◆ **WORK TO BE COMPLETED**
Repeat every line below exactly, word for word.

◆ **DATA**
##############################
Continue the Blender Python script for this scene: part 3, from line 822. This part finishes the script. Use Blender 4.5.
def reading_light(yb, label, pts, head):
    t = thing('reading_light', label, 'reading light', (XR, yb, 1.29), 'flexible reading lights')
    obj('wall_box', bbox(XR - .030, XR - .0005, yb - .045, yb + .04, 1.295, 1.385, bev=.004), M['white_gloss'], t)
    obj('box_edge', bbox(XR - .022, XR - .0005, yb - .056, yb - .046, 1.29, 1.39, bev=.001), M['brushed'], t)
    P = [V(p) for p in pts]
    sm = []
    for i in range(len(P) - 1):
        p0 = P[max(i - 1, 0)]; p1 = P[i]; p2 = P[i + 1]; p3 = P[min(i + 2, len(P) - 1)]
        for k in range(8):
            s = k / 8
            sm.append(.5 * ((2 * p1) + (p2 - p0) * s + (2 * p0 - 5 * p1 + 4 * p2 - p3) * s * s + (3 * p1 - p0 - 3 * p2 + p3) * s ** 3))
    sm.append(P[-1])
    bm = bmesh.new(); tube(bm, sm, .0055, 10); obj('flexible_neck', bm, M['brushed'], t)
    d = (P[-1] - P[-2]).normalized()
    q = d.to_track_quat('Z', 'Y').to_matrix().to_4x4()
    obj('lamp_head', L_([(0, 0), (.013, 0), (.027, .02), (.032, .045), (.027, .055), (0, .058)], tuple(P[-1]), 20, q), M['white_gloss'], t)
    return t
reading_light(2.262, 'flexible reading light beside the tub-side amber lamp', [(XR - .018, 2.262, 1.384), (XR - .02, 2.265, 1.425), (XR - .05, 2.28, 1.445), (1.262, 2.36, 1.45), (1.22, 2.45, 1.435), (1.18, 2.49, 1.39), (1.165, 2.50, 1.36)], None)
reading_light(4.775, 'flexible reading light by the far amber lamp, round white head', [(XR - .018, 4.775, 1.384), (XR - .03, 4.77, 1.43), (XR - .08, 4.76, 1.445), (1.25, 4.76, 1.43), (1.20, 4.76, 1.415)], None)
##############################
◆ **COMPLETE RESPONSE**
Continue the Blender Python script for this scene: part 3, from line 822. This part finishes the script. Use Blender 4.5.
def reading_light(yb, label, pts, head):
    t = thing('reading_light', label, 'reading light', (XR, yb, 1.29), 'flexible reading lights')
    obj('wall_box', bbox(XR - .030, XR - .0005, yb - .045, yb + .04, 1.295, 1.385, bev=.004), M['white_gloss'], t)
    obj('box_edge', bbox(XR - .022, XR - .0005, yb - .056, yb - .046, 1.29, 1.39, bev=.001), M['brushed'], t)
    P = [V(p) for p in pts]
    sm = []
    for i in range(len(P) - 1):
        p0 = P[max(i - 1, 0)]; p1 = P[i]; p2 = P[i + 1]; p3 = P[min(i + 2, len(P) - 1)]
        for k in range(8):
            s = k / 8
            sm.append(.5 * ((2 * p1) + (p2 - p0) * s + (2 * p0 - 5 * p1 + 4 * p2 - p3) * s * s + (3 * p1 - p0 - 3 * p2 + p3) * s ** 3))
    sm.append(P[-1])
    bm = bmesh.new(); tube(bm, sm, .0055, 10); obj('flexible_neck', bm, M['brushed'], t)
    d = (P[-1] - P[-2]).normalized()
    q = d.to_track_quat('Z', 'Y').to_matrix().to_4x4()
    obj('lamp_head', L_([(0, 0), (.013, 0), (.027, .02), (.032, .045), (.027, .055), (0, .058)], tuple(P[-1]), 20, q), M['white_gloss'], t)
    return t
reading_light(2.262, 'flexible reading light beside the tub-side amber lamp', [(XR - .018, 2.262, 1.384), (XR - .02, 2.265, 1.425), (XR - .05, 2.28, 1.445), (1.262, 2.36, 1.45), (1.22, 2.45, 1.435), (1.18, 2.49, 1.39), (1.165, 2.50, 1.36)], None)
reading_light(4.775, 'flexible reading light by the far amber lamp, round white head', [(XR - .018, 4.775, 1.384), (XR - .03, 4.77, 1.43), (XR - .08, 4.76, 1.445), (1.25, 4.76, 1.43), (1.20, 4.76, 1.415)], None)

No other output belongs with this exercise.